EXERCISE REQUIREMENTS: Please give back word for word the lines below, from the first one through the one with "struct('ceiling', b, 'ceiling', 'off-white".

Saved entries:
======
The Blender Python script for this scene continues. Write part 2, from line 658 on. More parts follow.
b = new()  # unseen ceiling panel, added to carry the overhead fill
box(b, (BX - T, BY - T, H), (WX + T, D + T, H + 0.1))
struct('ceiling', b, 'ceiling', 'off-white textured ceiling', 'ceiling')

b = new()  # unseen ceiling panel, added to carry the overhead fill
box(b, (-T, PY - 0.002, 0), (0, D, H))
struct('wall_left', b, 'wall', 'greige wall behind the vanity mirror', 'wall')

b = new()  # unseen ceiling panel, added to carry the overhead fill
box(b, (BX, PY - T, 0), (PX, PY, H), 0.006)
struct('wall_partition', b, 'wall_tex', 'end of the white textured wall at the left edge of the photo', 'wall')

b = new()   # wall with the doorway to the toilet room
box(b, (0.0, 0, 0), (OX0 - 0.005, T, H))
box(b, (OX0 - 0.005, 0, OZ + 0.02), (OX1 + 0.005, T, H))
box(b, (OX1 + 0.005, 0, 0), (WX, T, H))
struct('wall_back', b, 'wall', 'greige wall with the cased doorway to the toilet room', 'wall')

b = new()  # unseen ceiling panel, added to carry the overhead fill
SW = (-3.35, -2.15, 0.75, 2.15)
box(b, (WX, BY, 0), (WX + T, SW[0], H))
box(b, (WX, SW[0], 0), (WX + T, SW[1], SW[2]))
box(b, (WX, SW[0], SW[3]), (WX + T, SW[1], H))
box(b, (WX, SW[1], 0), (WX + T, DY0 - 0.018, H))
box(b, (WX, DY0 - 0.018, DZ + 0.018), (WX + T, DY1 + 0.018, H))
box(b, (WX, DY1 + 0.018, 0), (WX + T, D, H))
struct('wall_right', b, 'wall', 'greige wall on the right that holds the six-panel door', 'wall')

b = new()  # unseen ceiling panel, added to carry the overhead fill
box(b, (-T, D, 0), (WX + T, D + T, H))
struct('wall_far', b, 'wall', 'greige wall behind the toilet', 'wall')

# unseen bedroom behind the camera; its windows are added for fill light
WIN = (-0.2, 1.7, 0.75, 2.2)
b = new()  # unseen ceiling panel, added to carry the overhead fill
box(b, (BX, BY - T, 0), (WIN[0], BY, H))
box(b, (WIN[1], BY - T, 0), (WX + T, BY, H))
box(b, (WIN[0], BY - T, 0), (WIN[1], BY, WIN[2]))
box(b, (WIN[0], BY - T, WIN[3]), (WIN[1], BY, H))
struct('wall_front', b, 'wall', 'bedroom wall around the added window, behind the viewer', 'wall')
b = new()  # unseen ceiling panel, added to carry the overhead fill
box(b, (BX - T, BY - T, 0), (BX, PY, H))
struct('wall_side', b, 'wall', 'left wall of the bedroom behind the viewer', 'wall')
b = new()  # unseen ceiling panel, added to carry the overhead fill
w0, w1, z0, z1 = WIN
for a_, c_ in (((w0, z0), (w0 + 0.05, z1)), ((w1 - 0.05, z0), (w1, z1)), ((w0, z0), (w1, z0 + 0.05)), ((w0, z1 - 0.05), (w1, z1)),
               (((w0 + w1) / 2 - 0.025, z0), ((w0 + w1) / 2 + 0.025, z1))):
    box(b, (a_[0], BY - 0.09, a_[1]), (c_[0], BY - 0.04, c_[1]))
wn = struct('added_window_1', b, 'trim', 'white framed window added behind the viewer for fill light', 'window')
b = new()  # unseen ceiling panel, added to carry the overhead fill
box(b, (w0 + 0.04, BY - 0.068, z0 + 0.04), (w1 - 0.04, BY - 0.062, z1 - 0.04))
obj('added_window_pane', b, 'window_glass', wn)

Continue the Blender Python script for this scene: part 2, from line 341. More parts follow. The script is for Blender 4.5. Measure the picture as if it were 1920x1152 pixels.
======
ANSWER TO THIS PROBLEM:
The Blender Python script for this scene continues. Write part 2, from line 658 on. More parts follow.
b = new()  # unseen ceiling panel, added to carry the overhead fill
box(b, (BX - T, BY - T, H), (WX + T, D + T, H + 0.1))
struct('ceiling', b, 'ceiling', 'off-white textured ceiling', 'ceiling')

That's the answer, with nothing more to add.